> **WORK INSTRUCTIONS**: Copy out, unchanged, every line from the start of the records to the line that contains "COL = scene.collection", and stop there.

> **DATA SHOWN**:

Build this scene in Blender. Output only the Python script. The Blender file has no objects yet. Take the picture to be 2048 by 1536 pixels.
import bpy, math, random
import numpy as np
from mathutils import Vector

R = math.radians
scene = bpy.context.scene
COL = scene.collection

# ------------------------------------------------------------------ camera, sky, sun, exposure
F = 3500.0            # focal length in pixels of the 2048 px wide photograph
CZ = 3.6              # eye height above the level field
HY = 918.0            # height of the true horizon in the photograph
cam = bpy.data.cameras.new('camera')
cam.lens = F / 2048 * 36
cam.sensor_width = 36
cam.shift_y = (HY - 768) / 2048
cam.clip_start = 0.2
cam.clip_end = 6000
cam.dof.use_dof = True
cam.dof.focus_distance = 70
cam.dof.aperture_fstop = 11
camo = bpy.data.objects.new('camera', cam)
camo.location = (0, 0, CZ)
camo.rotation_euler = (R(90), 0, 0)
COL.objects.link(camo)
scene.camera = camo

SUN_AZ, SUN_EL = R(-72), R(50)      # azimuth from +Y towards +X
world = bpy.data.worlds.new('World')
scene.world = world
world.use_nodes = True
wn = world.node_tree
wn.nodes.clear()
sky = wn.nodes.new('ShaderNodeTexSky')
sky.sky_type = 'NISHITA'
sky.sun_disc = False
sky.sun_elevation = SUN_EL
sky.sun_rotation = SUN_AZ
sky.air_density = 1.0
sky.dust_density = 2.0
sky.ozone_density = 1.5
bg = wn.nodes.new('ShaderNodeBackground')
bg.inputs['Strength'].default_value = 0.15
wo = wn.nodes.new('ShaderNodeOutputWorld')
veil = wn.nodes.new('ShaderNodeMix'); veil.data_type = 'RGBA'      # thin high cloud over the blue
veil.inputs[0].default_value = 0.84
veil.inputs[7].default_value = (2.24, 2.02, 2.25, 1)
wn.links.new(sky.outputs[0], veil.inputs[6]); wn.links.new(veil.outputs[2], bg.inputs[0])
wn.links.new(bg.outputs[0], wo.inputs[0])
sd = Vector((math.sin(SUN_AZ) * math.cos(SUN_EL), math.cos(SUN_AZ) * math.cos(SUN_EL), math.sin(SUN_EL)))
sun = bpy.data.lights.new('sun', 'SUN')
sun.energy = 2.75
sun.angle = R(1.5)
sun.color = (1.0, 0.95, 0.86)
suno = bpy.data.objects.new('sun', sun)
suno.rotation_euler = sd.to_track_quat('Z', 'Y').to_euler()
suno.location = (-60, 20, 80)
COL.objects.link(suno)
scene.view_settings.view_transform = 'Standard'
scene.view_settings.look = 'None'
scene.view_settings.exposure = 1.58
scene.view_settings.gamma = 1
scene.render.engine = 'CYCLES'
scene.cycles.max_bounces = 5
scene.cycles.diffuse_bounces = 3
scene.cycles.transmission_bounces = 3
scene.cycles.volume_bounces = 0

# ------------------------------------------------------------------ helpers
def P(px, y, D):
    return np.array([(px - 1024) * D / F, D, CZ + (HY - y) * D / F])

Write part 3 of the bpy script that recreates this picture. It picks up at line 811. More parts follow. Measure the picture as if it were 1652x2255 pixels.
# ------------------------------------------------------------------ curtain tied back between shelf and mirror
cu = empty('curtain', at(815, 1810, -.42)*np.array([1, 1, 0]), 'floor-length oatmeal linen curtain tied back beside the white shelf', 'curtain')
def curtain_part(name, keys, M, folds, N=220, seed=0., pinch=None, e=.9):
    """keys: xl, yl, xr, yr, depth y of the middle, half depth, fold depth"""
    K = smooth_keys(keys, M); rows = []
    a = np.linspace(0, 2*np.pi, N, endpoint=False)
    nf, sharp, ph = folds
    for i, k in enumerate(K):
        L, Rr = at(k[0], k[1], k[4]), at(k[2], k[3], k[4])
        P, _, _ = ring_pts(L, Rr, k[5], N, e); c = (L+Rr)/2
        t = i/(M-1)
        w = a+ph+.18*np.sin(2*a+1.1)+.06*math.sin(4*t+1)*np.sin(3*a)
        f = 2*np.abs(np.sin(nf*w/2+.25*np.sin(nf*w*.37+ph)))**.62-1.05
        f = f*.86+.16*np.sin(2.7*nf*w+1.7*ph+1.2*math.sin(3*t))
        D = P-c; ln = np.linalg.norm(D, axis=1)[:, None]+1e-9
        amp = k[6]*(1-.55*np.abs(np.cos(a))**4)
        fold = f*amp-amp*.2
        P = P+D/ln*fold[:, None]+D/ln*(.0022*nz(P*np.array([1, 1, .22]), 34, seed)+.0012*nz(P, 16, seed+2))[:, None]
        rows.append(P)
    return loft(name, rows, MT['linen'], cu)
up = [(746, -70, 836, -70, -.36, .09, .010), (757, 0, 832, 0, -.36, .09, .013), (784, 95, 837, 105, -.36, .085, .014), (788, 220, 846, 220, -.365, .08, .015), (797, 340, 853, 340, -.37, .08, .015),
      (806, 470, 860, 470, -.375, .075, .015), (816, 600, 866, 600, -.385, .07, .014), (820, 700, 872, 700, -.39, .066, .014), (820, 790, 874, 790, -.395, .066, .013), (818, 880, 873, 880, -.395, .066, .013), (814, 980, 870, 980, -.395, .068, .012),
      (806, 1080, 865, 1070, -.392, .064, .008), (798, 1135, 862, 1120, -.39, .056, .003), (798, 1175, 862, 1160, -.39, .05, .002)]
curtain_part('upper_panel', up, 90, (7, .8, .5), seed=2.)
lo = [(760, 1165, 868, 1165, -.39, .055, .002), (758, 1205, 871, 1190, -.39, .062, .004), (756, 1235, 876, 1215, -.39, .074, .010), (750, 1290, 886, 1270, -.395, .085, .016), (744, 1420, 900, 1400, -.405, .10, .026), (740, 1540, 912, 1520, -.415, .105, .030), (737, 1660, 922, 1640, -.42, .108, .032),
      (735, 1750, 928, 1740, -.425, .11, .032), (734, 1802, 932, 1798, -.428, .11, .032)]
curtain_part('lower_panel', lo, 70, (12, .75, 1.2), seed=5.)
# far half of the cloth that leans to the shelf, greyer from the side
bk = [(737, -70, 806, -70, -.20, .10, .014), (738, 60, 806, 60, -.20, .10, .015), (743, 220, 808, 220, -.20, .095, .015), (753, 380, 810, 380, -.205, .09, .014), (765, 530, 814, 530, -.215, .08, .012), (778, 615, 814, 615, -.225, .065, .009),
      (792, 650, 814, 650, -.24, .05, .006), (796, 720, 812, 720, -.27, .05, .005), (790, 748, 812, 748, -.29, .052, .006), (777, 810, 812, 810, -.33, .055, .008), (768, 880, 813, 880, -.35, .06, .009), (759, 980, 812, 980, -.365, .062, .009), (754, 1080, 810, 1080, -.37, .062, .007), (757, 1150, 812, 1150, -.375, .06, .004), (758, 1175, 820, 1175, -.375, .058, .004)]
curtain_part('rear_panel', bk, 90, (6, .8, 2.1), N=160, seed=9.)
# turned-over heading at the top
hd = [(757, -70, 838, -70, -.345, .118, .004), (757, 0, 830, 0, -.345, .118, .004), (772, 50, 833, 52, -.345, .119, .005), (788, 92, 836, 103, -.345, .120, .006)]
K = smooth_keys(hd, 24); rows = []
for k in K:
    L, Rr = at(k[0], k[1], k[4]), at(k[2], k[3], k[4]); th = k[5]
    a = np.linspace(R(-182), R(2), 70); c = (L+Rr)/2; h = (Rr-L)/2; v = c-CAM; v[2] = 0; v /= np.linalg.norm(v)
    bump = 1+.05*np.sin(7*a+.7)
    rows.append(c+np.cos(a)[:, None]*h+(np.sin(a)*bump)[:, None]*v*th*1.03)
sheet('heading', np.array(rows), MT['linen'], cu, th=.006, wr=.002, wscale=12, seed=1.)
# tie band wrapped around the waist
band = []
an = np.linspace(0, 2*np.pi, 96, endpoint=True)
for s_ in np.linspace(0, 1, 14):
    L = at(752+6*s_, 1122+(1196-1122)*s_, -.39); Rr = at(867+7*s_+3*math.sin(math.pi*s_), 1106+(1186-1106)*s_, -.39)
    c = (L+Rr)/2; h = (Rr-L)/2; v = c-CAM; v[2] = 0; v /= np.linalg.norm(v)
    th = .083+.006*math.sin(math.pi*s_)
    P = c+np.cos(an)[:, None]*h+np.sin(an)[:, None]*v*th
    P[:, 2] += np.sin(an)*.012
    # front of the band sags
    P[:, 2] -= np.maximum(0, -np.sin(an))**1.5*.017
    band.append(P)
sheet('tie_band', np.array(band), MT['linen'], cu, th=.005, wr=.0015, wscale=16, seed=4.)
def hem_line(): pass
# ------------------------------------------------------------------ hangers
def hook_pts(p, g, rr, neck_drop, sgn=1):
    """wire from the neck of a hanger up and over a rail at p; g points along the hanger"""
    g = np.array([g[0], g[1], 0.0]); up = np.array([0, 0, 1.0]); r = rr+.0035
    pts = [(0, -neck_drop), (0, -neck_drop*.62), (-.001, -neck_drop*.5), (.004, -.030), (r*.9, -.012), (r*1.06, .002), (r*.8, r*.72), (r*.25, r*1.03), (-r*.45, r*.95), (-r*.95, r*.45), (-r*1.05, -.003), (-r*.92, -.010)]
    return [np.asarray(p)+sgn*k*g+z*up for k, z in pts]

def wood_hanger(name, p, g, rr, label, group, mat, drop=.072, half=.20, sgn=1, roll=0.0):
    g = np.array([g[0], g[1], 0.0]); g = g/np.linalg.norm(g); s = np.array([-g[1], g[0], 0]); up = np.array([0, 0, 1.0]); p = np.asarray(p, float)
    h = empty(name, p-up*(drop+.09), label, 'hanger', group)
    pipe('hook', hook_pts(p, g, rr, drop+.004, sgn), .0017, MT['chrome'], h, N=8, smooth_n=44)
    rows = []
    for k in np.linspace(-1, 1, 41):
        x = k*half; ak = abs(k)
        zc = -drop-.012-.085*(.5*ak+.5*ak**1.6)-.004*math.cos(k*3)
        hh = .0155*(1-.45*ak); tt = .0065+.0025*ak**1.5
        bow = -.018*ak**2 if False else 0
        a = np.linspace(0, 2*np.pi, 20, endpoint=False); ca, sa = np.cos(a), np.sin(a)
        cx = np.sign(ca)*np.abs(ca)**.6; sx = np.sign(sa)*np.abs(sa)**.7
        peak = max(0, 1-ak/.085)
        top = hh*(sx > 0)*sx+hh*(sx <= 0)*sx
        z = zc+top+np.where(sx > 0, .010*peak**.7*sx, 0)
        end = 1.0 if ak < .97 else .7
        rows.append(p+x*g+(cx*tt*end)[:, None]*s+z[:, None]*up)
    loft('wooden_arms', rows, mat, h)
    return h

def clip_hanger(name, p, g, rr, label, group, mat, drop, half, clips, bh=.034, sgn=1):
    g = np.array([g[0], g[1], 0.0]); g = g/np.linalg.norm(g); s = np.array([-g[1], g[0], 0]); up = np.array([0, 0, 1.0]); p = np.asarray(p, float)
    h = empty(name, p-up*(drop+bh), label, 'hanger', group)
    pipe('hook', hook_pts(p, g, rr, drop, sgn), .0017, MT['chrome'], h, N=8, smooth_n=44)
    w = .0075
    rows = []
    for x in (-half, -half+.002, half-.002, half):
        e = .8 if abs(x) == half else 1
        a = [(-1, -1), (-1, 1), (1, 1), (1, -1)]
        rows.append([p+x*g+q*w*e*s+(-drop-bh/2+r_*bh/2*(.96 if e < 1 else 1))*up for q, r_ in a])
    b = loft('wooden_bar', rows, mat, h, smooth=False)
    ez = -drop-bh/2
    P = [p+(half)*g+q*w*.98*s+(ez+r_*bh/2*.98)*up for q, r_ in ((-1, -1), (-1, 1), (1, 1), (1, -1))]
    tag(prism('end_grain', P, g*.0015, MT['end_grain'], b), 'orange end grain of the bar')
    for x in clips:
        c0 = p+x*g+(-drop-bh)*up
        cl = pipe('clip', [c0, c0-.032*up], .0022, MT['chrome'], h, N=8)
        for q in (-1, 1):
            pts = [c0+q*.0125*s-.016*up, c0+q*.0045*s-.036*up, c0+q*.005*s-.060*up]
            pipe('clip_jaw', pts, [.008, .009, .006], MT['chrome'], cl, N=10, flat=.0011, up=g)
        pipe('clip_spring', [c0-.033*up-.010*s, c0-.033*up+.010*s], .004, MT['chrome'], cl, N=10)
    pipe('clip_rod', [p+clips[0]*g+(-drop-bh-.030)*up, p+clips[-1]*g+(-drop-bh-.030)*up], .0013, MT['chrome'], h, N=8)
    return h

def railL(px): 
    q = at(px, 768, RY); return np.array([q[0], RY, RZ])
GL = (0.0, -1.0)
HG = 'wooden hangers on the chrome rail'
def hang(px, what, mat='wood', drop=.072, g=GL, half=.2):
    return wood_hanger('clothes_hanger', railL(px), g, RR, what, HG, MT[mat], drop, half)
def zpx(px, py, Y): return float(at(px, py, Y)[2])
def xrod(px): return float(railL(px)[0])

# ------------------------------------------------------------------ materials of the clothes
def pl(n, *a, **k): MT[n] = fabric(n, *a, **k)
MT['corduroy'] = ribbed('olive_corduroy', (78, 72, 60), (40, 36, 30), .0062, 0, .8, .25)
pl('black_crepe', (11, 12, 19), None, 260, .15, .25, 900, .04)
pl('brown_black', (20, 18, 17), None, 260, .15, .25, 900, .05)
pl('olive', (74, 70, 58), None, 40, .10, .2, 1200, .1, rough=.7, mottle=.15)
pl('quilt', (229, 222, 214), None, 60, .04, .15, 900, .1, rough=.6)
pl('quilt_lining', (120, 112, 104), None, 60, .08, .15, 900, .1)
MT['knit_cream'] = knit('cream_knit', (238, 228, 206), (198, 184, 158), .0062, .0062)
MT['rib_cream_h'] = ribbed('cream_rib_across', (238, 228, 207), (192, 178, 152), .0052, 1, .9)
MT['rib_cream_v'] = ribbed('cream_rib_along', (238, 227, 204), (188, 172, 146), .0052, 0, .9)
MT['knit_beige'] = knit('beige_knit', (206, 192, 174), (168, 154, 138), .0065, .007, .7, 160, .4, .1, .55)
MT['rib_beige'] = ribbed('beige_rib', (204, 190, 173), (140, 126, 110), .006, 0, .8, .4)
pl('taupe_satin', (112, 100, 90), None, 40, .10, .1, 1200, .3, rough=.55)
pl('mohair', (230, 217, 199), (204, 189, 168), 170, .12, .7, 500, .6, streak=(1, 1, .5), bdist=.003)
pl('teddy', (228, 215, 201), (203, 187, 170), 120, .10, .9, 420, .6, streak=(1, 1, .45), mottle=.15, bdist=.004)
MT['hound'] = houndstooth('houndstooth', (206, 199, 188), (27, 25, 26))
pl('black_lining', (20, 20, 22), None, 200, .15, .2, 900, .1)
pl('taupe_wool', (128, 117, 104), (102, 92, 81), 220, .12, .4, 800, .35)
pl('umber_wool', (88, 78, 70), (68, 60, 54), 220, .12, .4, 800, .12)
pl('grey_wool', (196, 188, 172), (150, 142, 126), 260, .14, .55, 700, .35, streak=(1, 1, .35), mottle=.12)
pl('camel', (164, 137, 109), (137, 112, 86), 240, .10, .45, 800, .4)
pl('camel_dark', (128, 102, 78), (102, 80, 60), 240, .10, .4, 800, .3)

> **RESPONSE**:
Build this scene in Blender. Output only the Python script. The Blender file has no objects yet. Take the picture to be 2048 by 1536 pixels.
import bpy, math, random
import numpy as np
from mathutils import Vector

R = math.radians
scene = bpy.context.scene
COL = scene.collection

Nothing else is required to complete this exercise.